Corajoso por encerrar a trajetória de personagens emblemáticos e promissor por tornar o futuro da trama repleto de possibilidades curiosas, este é, sem sombra de dúvidas, o episódio chave da temporada de Freak Show. Um Dandy abraçando o legado do seu tutor é só o começo do macabro segundo ato. É a arte a favor do horror e o horror conduzindo o espetáculo. Eu não poderia estar mais hipnotizado. E vocês, como estão?
P.S.1: A última cena do Jimmy na entrada do circo foi para nos deixar de coração feliz.

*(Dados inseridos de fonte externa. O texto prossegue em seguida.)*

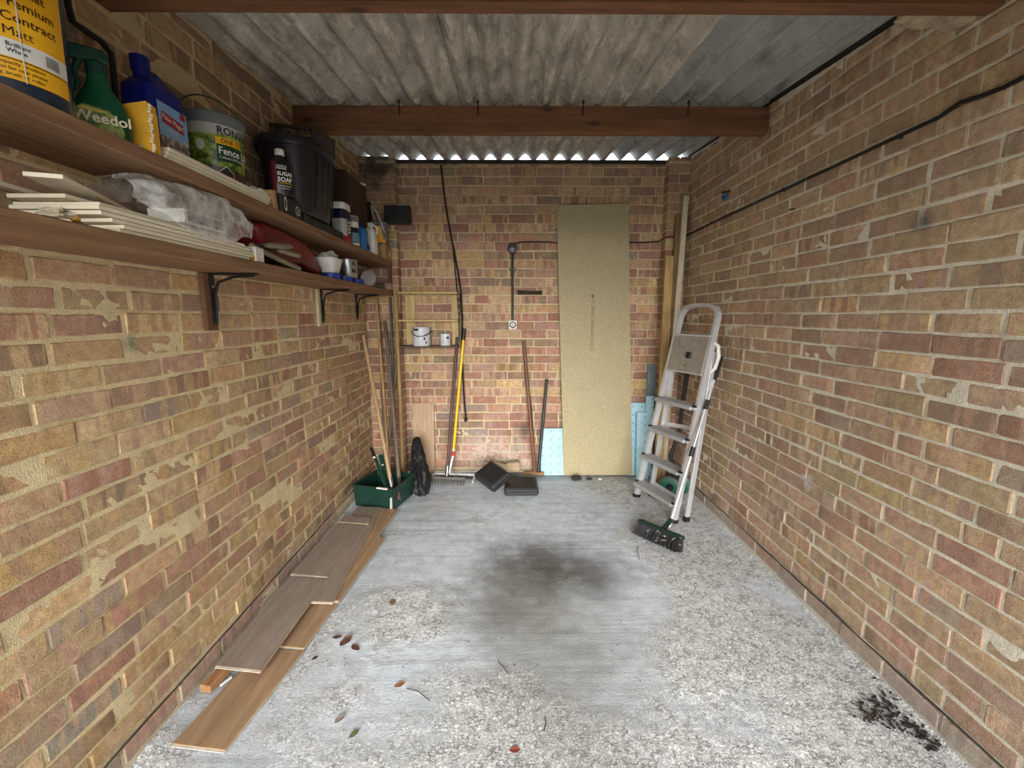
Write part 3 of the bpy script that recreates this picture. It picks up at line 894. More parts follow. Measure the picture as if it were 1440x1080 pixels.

P.S.2: Finn Wittrock é o meu favorito para liderar as futuras indicações de Freak Show nas premiações.
P.S.3: Então vamos lá: “I hate you! I hate you! I hate you! I hate you!...”.
Gostei muito do episódio. H.I.P Dora. Vai fazer bem mais falta que o Meep. Ainda aguardo um grande acontecimento.
Ahh, a Dora vai mesmo fazer falta!
Os grandes acontecimentos tão para chegar mais e mais.
Primeiro parágrafo destruidor e certeiro, parabéns, aliás, o texto todo soube passar exatamente o que o episódio representou pra mim. Tô bem curioso pra saber como tudo vai seguir agora.
Opa rapaz, valeu pelos elogios! =)
Eu também tô muito curioso pelos próximos episódios e principalmente pela direção que a temporada vai seguir a partir de agora. Estamos na linha do tudo pode acontecer depois dessa última hora.